Some manufacturers have a “name” and their products command a higher price than those similar products by someone else.  Nowadays the “name” in replicas is Uberti; for many years this company (which was one of Navy Arms’ earliest suppliers: many older Navy Arms guns carry Uberti logos but not the name) has held a dominant position in the replica business.  Identical guns by Uberti and one of its rivals will command different prices, with Uberti’s invariably higher: fit-and-finish and overall craftsmanship of Uberti guns is pretty well regarded as the best of the various Italian producers.  They were good enough to be the actual manufacturers of the “Second Generation” or “Signature Series” Colt replicas offered some years back.  Colt’s advertising implied (without actually saying so) that the guns were made in the USA. But in fact they were Uberti products.  Ironically, an Uberti-made “Colt” will command twice the price an identical Uberti-marked gun will bring: “Colt” is still a valuable brand name.
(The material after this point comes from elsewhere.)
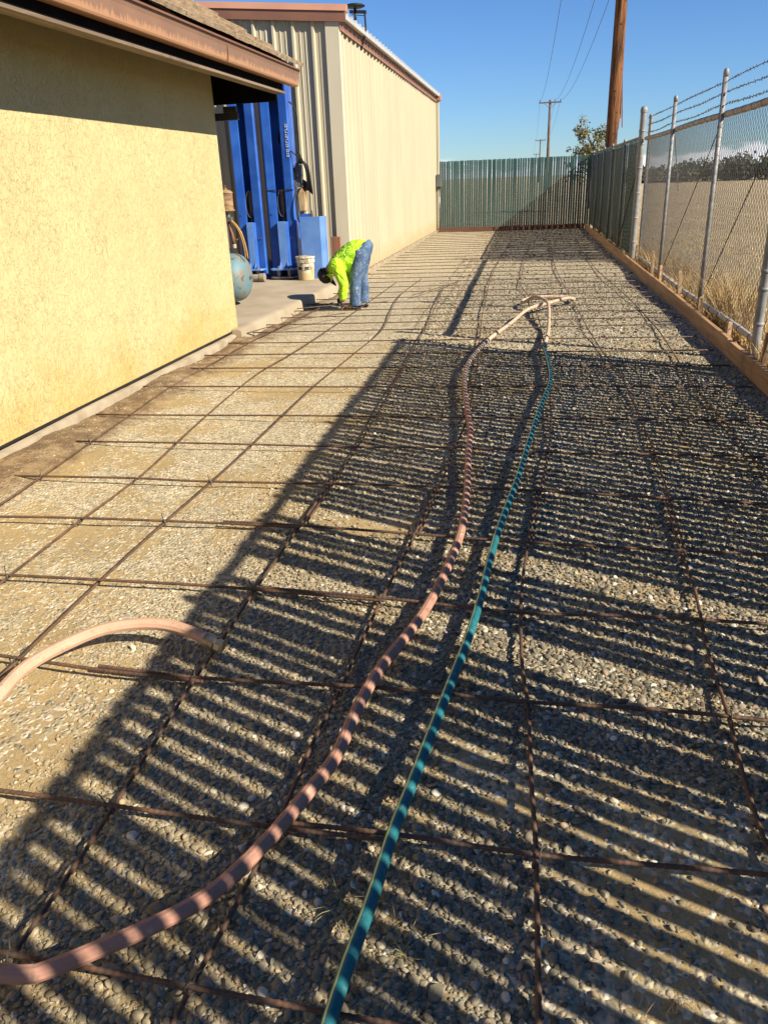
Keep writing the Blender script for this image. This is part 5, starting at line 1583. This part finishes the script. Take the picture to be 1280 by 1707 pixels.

Guns made by Pietta (Fratelli Pietta, another firm in Gardone) are also of very high quality but typically sell for less than Uberti’s products.

Many other Italian firms, some still in the business, some who have disappeared, have made percussion revolvers.  Armi San Marco and Armi San Paolo are two more well-known brands, if less often seen and not so highly valued as the two big firms.  The less-well-known manufacturers often make (or made) “private label” guns for large retailers or small runs of specialty products for importers who sell under their own brand name (Palmetto Arms, Dixie).  There’s nothing wrong with these guns, but they lack the name recognition of the two leading firms and will sell for lower prices. Prices for current-production models of popular designs such as the 1860 Army or 1858 Remington are determined by what retailers charge for them new in box.  There’s not much point in paying more for such a gun than you could buy it for brand new from Cabela’s or Dixie Gun Works.  They’re valuable to a collection as representative types but will not appreciate if shot. 

Nevertheless, because the replica revolver business has now been up and running for almost half a century some of the small early importers no longer exist and guns with their names are part of the history of the replica industry.  A lot of small firms got out of the game if their sales began to slack off after the Civil War centennial ended, or if they couldn’t compete with the bigger players, so guns with names of defunct companies are relatively scarce.  The “SPESCO” company of Atlanta, for example, was active in the early 1970’s, importing guns made by Armi San Paolo: SPESCO-marked guns aren’t common because very few were imported, so they may bring a premium from a collector who’s looking for odd or unusual brands.  “Centennial Arms” is another uncommon private label from a smaller importer.

Original percussion revolvers were often sold cased with accessories, all the stuff needed to make them go BANG: a powder flask, nipple wrench, cap tins, bullets, oil bottle, etc.  Relatively few such cased sets are sold today, but some, especially commemoratives, are on the market.  These are of significant interest to collectors, and considered as a whole, make very desirable additions to a collection.  An original cased Colt Walker with accessories could sell for upwards of half a million dollars, but the Armi San Marco-made example shown here went for less than $300 on Auction Arms!  The catalog prices of the accessories and the case, leaving the gun out of the equation, make this a very good buy, and one not likely to make your theft insurance rates go through the roof.

Percussion revolvers had a short “lifespan” as the zenith of firearms technology, but they bridged the gap between the Revolutionary-era flintlock and guns using self-contained fixed ammunition. And…like the originals, they represent a period when our nation was growing and the extent of American economic and military power was as yet incompletely realized, a time when the country faced challenges to its very existence that were solved by the ingenuity, and creativity of some of the most fertile minds of the 19th Century.